━━━━━ Information provided ━━━━━

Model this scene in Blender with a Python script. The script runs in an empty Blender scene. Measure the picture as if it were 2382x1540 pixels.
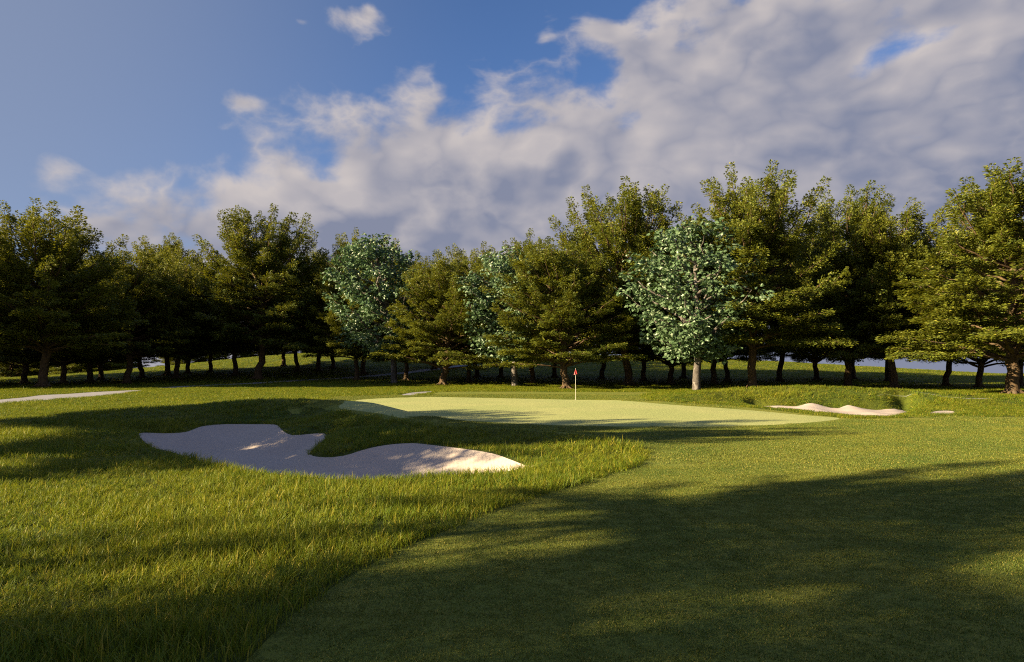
import bpy, math, random
import numpy as np
from mathutils import Vector, geometry

R = math.radians
rng = np.random.default_rng(7)
random.seed(7)
scene = bpy.context.scene
COL = scene.collection

# ------------------------------------------------------------------ camera
CAM_Z = 2.0
F = 683.0                     # focal length in units of a 1024 wide frame
CX, HY = 512.0, 373.0         # principal column and horizon row of the 1024 x 662 frame
K = 1024.0 / 2382.0
cam_d = bpy.data.cameras.new('camera')
cam = bpy.data.objects.new('camera', cam_d)
COL.objects.link(cam)
cam.location = (0, 0, CAM_Z)
cam.rotation_euler = (R(90), 0, 0)
cam_d.sensor_width = 36.0
cam_d.lens = 36.0 * F / 1024.0
cam_d.shift_y = (HY - 331.0) / 1024.0
cam_d.clip_start = 0.1
cam_d.clip_end = 20000
scene.camera = cam

# ------------------------------------------------------------------ sun and exposure
SUN_EL, SUN_BACK = 19.5, 19.0     # degrees above the ground, degrees behind straight left
SUN_STR, SKY_STR, EXPO = 5.0, 0.062, 1.8

# ------------------------------------------------------------------ terrain
def gauss(x, y, cx, cy, sx, sy):
    return np.exp(-0.5 * (((x - cx) / sx) ** 2 + ((y - cy) / sy) ** 2))

def sstep(a, b, t):
    t = np.clip((t - a) / (b - a), 0, 1)
    return t * t * (3 - 2 * t)

_ph = np.random.default_rng(3).uniform(0, 6.28, 24)
def undul(x, y):
    z = 0
    for i, (k, amp) in enumerate(((.11, .055), (.19, .04), (.33, .022), (.61, .012))):
        a = _ph[i * 3]
        z = z + amp * np.sin(k * (x * math.cos(a) + y * math.sin(a)) + _ph[i * 3 + 1]) \
              * np.cos(k * .8 * (-x * math.sin(a) + y * math.cos(a)) + _ph[i * 3 + 2])
    return z

def ridge(x, y, pts):
    best = np.zeros_like(x)
    for (x0, y0, h0, w0), (x1, y1, h1, w1) in zip(pts[:-1], pts[1:]):
        vx, vy = x1 - x0, y1 - y0
        t = np.clip(((x - x0) * vx + (y - y0) * vy) / (vx * vx + vy * vy), 0, 1)
        d = np.hypot(x - x0 - t * vx, y - y0 - t * vy)
        h, w = h0 + t * (h1 - h0), w0 + t * (w1 - w0)
        best = np.maximum(best, h * np.exp(-0.5 * (d / w) ** 2))
    return best

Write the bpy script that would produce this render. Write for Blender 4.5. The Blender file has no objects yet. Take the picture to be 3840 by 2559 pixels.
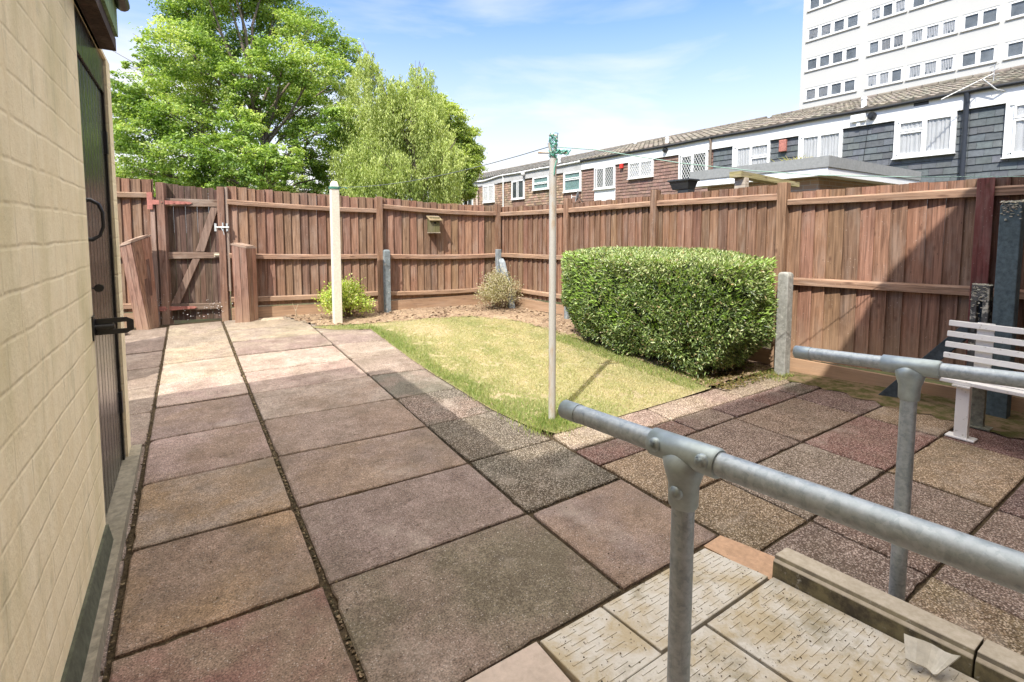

━━━━━

* **Task details**
Pictures in the records must not appear in the copy; transcribe everything else precisely.

* **Answer to the exercise**
Model this scene in Blender with a Python script. The script runs in an empty Blender scene. Measure the picture as if it were 2382x1540 pixels.
import bpy, math, random
import numpy as np
from mathutils import Vector, geometry

R = math.radians
rng = np.random.default_rng(7)
random.seed(7)
scene = bpy.context.scene
COL = scene.collection

# ------------------------------------------------------------------ camera
CAM_Z = 2.0
F = 683.0                     # focal length in units of a 1024 wide frame
CX, HY = 512.0, 373.0         # principal column and horizon row of the 1024 x 662 frame
K = 1024.0 / 2382.0
cam_d = bpy.data.cameras.new('camera')
cam = bpy.data.objects.new('camera', cam_d)
COL.objects.link(cam)
cam.location = (0, 0, CAM_Z)
cam.rotation_euler = (R(90), 0, 0)
cam_d.sensor_width = 36.0
cam_d.lens = 36.0 * F / 1024.0
cam_d.shift_y = (HY - 331.0) / 1024.0
cam_d.clip_start = 0.1
cam_d.clip_end = 20000
scene.camera = cam

# ------------------------------------------------------------------ sun and exposure
SUN_EL, SUN_BACK = 19.5, 19.0     # degrees above the ground, degrees behind straight left
SUN_STR, SKY_STR, EXPO = 5.0, 0.062, 1.8

# ------------------------------------------------------------------ terrain
def gauss(x, y, cx, cy, sx, sy):
    return np.exp(-0.5 * (((x - cx) / sx) ** 2 + ((y - cy) / sy) ** 2))

def sstep(a, b, t):
    t = np.clip((t - a) / (b - a), 0, 1)
    return t * t * (3 - 2 * t)

_ph = np.random.default_rng(3).uniform(0, 6.28, 24)
def undul(x, y):
    z = 0
    for i, (k, amp) in enumerate(((.11, .055), (.19, .04), (.33, .022), (.61, .012))):
        a = _ph[i * 3]
        z = z + amp * np.sin(k * (x * math.cos(a) + y * math.sin(a)) + _ph[i * 3 + 1]) \
              * np.cos(k * .8 * (-x * math.sin(a) + y * math.cos(a)) + _ph[i * 3 + 2])
    return z

def ridge(x, y, pts):
    best = np.zeros_like(x)
    for (x0, y0, h0, w0), (x1, y1, h1, w1) in zip(pts[:-1], pts[1:]):
        vx, vy = x1 - x0, y1 - y0
        t = np.clip(((x - x0) * vx + (y - y0) * vy) / (vx * vx + vy * vy), 0, 1)
        d = np.hypot(x - x0 - t * vx, y - y0 - t * vy)
        h, w = h0 + t * (h1 - h0), w0 + t * (w1 - w0)
        best = np.maximum(best, h * np.exp(-0.5 * (d / w) ** 2))
    return best

Write the bpy script that would produce this render. Write for Blender 4.5. The Blender file has no objects yet. Take the picture to be 3840 by 2559 pixels.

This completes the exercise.